The Obama Administration’s Political Attack on the Dakota Access Pipeline

The Dakota Access Pipeline is a 1,170 mile pipeline project currently under construction in the northern plains. The pipeline, spanning four states, would transport oil from North Dakota, through South Dakota and Iowa, onto its terminus in Patoka, Illinois. However, what should be a standard, albeit significant, infrastructure project, has come into the national limelight as a hot button debate over energy transportation.

Announced in 2014, the DAP was intended to be a safe alternative to rail transportation. If completed, the pipeline would be able to safely send roughly a half-million barrels of oil every day. Dakota Access, LLP, explains that the pipeline would not only increase energy security as it disperses oil from the wildly productive Bakken production area, but would also have a major contribution to local economies. They found that 8,000 to 12,000 jobs would be created for construction and $55.5 million in state revenues in 2017 alone. Not to mention the increase in affordable, reliable energy to the entire nation.

During the permit process, the North Dakota Public Service Commission held public meetings to explain the pipeline and route, and to gain public input. Dakota Access met with the Standing Rock Sioux tribe beginning in September 2014 to explain the route and process. The Standing Rock Sioux, however, did not protest nor did they file written testimony in opposition to the pipeline. The opposition came only after the permits were issued.

After all of the public meetings and outreach, and after the permits to build the pipeline were issued, some Native American tribes claimed the pipeline infringed on sacred tribal lands. However, the Army Corps of Engineers approved permits for construction in late July, which should have assuaged any remaining questions as to pipeline compliance. While tribes have been protesting since early 2016, the construction process has continued.

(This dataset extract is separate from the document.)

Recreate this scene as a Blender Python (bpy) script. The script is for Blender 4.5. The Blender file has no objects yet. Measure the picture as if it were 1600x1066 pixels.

After state and federal permits were issued, environmental activists started to get involved. These groups are trotting out celebrities and politicians to stop the pipeline, furthering their goal of keeping natural gas and oil in the ground. Their hope is to discourage natural resources development by limiting access. In light of the protests, the Department of Justice, Department of the Interior, and Army Corps of Engineers recently decided to stop construction as they review the permits they already issued.

This is hypocritical. As The Wall Street Journal notes:

Dakota Access went above and beyond the law’s requirements to mitigate its environmental impact. This meant devising the route to avoid sites on the National Register of Historic Places as well as those identified as potentially eligible for listing. Archaeologists conducted cultural surveys including visual reconnaissance and “shove-test probes” to examine historic sites. The pipeline was modified 140 times in North Dakota alone to avoid potential cultural resources. Around Lake Oahe, the pipeline will run adjacent to the Northern Border Gas Pipeline that was completed in 1982, which reduces the likelihood that construction would harm intact tribal features.

It does not take a legal or environmental expert to see this stoppage is the federal government capitulating to anti-energy activists. This has nothing to do with the environment whatsoever; those concerns have already been ameliorated. The WSJ further notes that, while Democrats have been harping for the need for increased infrastructure investment, that apparently does not apply to pipelines designed to more safely transport commodities. Hypocrisy abounds.

The administration’s actions are a transparently political attack on an already-approved pipeline project. If the opposition to the DAP was not enough during the comment period to convince the Army Corps of Engineers to not issue permits, then why are the protests now enough to order a stoppage? This whole saga is nothing but an attack on energy.